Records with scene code
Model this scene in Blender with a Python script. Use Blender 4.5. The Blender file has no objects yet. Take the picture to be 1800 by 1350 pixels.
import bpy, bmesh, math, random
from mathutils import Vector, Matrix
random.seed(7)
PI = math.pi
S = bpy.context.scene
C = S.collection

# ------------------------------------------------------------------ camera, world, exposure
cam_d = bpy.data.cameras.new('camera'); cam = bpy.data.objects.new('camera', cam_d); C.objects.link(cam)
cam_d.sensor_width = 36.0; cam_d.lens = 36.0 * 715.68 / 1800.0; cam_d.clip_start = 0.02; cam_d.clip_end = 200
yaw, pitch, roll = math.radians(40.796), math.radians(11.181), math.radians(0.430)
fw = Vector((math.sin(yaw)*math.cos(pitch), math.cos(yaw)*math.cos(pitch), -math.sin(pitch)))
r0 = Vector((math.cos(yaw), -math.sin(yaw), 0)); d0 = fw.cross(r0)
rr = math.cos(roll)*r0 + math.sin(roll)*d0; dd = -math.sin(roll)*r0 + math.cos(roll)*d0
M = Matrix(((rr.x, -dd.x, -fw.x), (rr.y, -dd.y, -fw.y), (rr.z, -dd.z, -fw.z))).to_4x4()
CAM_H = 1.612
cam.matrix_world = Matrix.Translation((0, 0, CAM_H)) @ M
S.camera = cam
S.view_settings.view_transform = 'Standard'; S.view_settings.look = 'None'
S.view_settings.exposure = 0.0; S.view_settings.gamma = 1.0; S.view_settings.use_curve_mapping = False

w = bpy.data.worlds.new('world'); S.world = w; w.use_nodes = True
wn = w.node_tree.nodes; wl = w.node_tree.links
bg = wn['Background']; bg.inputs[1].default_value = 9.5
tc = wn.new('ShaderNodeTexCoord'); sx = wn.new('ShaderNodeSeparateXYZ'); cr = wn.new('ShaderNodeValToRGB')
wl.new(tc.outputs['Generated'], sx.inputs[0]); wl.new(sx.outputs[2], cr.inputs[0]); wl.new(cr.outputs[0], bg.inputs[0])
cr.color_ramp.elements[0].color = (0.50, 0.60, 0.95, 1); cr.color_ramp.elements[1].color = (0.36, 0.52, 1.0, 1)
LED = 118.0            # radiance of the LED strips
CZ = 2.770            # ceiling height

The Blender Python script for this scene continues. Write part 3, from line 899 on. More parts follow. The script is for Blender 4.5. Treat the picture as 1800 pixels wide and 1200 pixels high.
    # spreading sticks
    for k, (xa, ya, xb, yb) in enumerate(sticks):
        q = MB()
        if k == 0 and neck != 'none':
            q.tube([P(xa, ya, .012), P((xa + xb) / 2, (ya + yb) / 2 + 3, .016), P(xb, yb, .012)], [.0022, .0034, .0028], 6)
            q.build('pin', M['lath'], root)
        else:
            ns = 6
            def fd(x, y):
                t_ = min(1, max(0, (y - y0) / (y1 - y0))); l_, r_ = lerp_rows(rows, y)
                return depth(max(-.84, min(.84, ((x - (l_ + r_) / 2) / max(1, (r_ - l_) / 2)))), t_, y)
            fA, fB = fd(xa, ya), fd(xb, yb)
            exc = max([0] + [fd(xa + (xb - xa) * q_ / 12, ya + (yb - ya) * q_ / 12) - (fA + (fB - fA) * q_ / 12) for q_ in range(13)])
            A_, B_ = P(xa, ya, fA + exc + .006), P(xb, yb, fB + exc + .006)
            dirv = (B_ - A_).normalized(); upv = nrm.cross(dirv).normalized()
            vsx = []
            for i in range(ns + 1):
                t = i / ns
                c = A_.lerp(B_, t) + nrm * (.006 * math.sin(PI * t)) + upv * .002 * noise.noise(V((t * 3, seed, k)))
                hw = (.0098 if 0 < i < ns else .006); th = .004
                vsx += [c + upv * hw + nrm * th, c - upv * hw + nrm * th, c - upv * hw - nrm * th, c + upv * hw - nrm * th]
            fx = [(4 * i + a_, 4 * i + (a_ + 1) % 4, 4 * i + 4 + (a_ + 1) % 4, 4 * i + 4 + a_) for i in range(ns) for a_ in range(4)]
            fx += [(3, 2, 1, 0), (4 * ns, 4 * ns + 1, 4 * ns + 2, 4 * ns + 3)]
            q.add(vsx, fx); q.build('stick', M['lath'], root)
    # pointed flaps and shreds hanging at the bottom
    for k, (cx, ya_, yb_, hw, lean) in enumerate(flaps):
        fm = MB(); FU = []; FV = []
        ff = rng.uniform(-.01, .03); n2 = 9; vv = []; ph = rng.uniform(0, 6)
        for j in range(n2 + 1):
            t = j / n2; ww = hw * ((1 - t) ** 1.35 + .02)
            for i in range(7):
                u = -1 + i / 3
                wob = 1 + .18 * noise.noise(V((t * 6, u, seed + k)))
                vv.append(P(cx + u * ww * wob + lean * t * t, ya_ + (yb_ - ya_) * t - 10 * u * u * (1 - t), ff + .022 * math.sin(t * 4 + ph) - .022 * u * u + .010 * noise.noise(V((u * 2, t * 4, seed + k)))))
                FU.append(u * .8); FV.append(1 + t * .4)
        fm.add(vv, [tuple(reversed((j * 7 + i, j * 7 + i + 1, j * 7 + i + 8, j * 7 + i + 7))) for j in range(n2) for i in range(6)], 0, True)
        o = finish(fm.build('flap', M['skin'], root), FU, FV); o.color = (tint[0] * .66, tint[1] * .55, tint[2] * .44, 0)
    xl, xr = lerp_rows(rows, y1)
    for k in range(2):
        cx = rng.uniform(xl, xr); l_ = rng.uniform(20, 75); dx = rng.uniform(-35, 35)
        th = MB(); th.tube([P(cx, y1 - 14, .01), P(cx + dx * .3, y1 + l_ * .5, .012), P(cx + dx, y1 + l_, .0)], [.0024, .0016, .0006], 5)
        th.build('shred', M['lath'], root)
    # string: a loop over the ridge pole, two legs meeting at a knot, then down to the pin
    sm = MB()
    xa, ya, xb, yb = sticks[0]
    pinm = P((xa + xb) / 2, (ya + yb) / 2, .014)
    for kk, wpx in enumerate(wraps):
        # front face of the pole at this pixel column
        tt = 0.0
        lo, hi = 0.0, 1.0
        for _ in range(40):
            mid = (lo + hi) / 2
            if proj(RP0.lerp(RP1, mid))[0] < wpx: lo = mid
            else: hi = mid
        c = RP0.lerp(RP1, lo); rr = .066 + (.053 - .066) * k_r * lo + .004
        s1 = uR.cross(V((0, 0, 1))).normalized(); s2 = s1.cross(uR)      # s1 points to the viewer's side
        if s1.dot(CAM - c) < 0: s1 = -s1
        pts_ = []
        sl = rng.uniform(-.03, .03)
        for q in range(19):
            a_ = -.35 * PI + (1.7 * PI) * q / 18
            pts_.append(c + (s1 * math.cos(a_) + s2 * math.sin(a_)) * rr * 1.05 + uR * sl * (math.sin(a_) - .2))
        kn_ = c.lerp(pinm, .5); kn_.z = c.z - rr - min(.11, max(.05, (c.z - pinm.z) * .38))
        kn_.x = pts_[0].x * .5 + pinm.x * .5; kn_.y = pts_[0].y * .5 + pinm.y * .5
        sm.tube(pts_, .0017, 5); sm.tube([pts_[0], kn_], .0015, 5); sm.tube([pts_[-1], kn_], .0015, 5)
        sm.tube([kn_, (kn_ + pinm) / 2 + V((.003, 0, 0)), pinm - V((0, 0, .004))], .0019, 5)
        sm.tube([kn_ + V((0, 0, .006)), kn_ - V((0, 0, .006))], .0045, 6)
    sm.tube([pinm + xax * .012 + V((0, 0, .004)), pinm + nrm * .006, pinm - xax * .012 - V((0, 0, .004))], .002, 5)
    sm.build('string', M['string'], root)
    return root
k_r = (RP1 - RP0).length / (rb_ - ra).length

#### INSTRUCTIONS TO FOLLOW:
Return every entry exactly as given.

#### RESULT OF THIS TASK:
Model this scene in Blender with a Python script. Use Blender 4.5. The Blender file has no objects yet. Take the picture to be 1800 by 1350 pixels.
import bpy, bmesh, math, random
from mathutils import Vector, Matrix
random.seed(7)
PI = math.pi
S = bpy.context.scene
C = S.collection

# ------------------------------------------------------------------ camera, world, exposure
cam_d = bpy.data.cameras.new('camera'); cam = bpy.data.objects.new('camera', cam_d); C.objects.link(cam)
cam_d.sensor_width = 36.0; cam_d.lens = 36.0 * 715.68 / 1800.0; cam_d.clip_start = 0.02; cam_d.clip_end = 200
yaw, pitch, roll = math.radians(40.796), math.radians(11.181), math.radians(0.430)
fw = Vector((math.sin(yaw)*math.cos(pitch), math.cos(yaw)*math.cos(pitch), -math.sin(pitch)))
r0 = Vector((math.cos(yaw), -math.sin(yaw), 0)); d0 = fw.cross(r0)
rr = math.cos(roll)*r0 + math.sin(roll)*d0; dd = -math.sin(roll)*r0 + math.cos(roll)*d0
M = Matrix(((rr.x, -dd.x, -fw.x), (rr.y, -dd.y, -fw.y), (rr.z, -dd.z, -fw.z))).to_4x4()
CAM_H = 1.612
cam.matrix_world = Matrix.Translation((0, 0, CAM_H)) @ M
S.camera = cam
S.view_settings.view_transform = 'Standard'; S.view_settings.look = 'None'
S.view_settings.exposure = 0.0; S.view_settings.gamma = 1.0; S.view_settings.use_curve_mapping = False

w = bpy.data.worlds.new('world'); S.world = w; w.use_nodes = True
wn = w.node_tree.nodes; wl = w.node_tree.links
bg = wn['Background']; bg.inputs[1].default_value = 9.5
tc = wn.new('ShaderNodeTexCoord'); sx = wn.new('ShaderNodeSeparateXYZ'); cr = wn.new('ShaderNodeValToRGB')
wl.new(tc.outputs['Generated'], sx.inputs[0]); wl.new(sx.outputs[2], cr.inputs[0]); wl.new(cr.outputs[0], bg.inputs[0])
cr.color_ramp.elements[0].color = (0.50, 0.60, 0.95, 1); cr.color_ramp.elements[1].color = (0.36, 0.52, 1.0, 1)
LED = 118.0            # radiance of the LED strips
CZ = 2.770            # ceiling height

The Blender Python script for this scene continues. Write part 3, from line 899 on. More parts follow. The script is for Blender 4.5. Treat the picture as 1800 pixels wide and 1200 pixels high.
    # spreading sticks
    for k, (xa, ya, xb, yb) in enumerate(sticks):
        q = MB()
        if k == 0 and neck != 'none':
            q.tube([P(xa, ya, .012), P((xa + xb) / 2, (ya + yb) / 2 + 3, .016), P(xb, yb, .012)], [.0022, .0034, .0028], 6)
            q.build('pin', M['lath'], root)
        else:
            ns = 6
            def fd(x, y):
                t_ = min(1, max(0, (y - y0) / (y1 - y0))); l_, r_ = lerp_rows(rows, y)
                return depth(max(-.84, min(.84, ((x - (l_ + r_) / 2) / max(1, (r_ - l_) / 2)))), t_, y)
            fA, fB = fd(xa, ya), fd(xb, yb)
            exc = max([0] + [fd(xa + (xb - xa) * q_ / 12, ya + (yb - ya) * q_ / 12) - (fA + (fB - fA) * q_ / 12) for q_ in range(13)])
            A_, B_ = P(xa, ya, fA + exc + .006), P(xb, yb, fB + exc + .006)
            dirv = (B_ - A_).normalized(); upv = nrm.cross(dirv).normalized()
            vsx = []
            for i in range(ns + 1):
                t = i / ns
                c = A_.lerp(B_, t) + nrm * (.006 * math.sin(PI * t)) + upv * .002 * noise.noise(V((t * 3, seed, k)))
                hw = (.0098 if 0 < i < ns else .006); th = .004
                vsx += [c + upv * hw + nrm * th, c - upv * hw + nrm * th, c - upv * hw - nrm * th, c + upv * hw - nrm * th]
            fx = [(4 * i + a_, 4 * i + (a_ + 1) % 4, 4 * i + 4 + (a_ + 1) % 4, 4 * i + 4 + a_) for i in range(ns) for a_ in range(4)]
            fx += [(3, 2, 1, 0), (4 * ns, 4 * ns + 1, 4 * ns + 2, 4 * ns + 3)]
            q.add(vsx, fx); q.build('stick', M['lath'], root)
    # pointed flaps and shreds hanging at the bottom
    for k, (cx, ya_, yb_, hw, lean) in enumerate(flaps):
        fm = MB(); FU = []; FV = []
        ff = rng.uniform(-.01, .03); n2 = 9; vv = []; ph = rng.uniform(0, 6)
        for j in range(n2 + 1):
            t = j / n2; ww = hw * ((1 - t) ** 1.35 + .02)
            for i in range(7):
                u = -1 + i / 3
                wob = 1 + .18 * noise.noise(V((t * 6, u, seed + k)))
                vv.append(P(cx + u * ww * wob + lean * t * t, ya_ + (yb_ - ya_) * t - 10 * u * u * (1 - t), ff + .022 * math.sin(t * 4 + ph) - .022 * u * u + .010 * noise.noise(V((u * 2, t * 4, seed + k)))))
                FU.append(u * .8); FV.append(1 + t * .4)
        fm.add(vv, [tuple(reversed((j * 7 + i, j * 7 + i + 1, j * 7 + i + 8, j * 7 + i + 7))) for j in range(n2) for i in range(6)], 0, True)
        o = finish(fm.build('flap', M['skin'], root), FU, FV); o.color = (tint[0] * .66, tint[1] * .55, tint[2] * .44, 0)
    xl, xr = lerp_rows(rows, y1)
    for k in range(2):
        cx = rng.uniform(xl, xr); l_ = rng.uniform(20, 75); dx = rng.uniform(-35, 35)
        th = MB(); th.tube([P(cx, y1 - 14, .01), P(cx + dx * .3, y1 + l_ * .5, .012), P(cx + dx, y1 + l_, .0)], [.0024, .0016, .0006], 5)
        th.build('shred', M['lath'], root)
    # string: a loop over the ridge pole, two legs meeting at a knot, then down to the pin
    sm = MB()
    xa, ya, xb, yb = sticks[0]
    pinm = P((xa + xb) / 2, (ya + yb) / 2, .014)
    for kk, wpx in enumerate(wraps):
        # front face of the pole at this pixel column
        tt = 0.0
        lo, hi = 0.0, 1.0
        for _ in range(40):
            mid = (lo + hi) / 2
            if proj(RP0.lerp(RP1, mid))[0] < wpx: lo = mid
            else: hi = mid
        c = RP0.lerp(RP1, lo); rr = .066 + (.053 - .066) * k_r * lo + .004
        s1 = uR.cross(V((0, 0, 1))).normalized(); s2 = s1.cross(uR)      # s1 points to the viewer's side
        if s1.dot(CAM - c) < 0: s1 = -s1
        pts_ = []
        sl = rng.uniform(-.03, .03)
        for q in range(19):
            a_ = -.35 * PI + (1.7 * PI) * q / 18
            pts_.append(c + (s1 * math.cos(a_) + s2 * math.sin(a_)) * rr * 1.05 + uR * sl * (math.sin(a_) - .2))
        kn_ = c.lerp(pinm, .5); kn_.z = c.z - rr - min(.11, max(.05, (c.z - pinm.z) * .38))
        kn_.x = pts_[0].x * .5 + pinm.x * .5; kn_.y = pts_[0].y * .5 + pinm.y * .5
        sm.tube(pts_, .0017, 5); sm.tube([pts_[0], kn_], .0015, 5); sm.tube([pts_[-1], kn_], .0015, 5)
        sm.tube([kn_, (kn_ + pinm) / 2 + V((.003, 0, 0)), pinm - V((0, 0, .004))], .0019, 5)
        sm.tube([kn_ + V((0, 0, .006)), kn_ - V((0, 0, .006))], .0045, 6)
    sm.tube([pinm + xax * .012 + V((0, 0, .004)), pinm + nrm * .006, pinm - xax * .012 - V((0, 0, .004))], .002, 5)
    sm.build('string', M['string'], root)
    return root
k_r = (RP1 - RP0).length / (rb_ - ra).length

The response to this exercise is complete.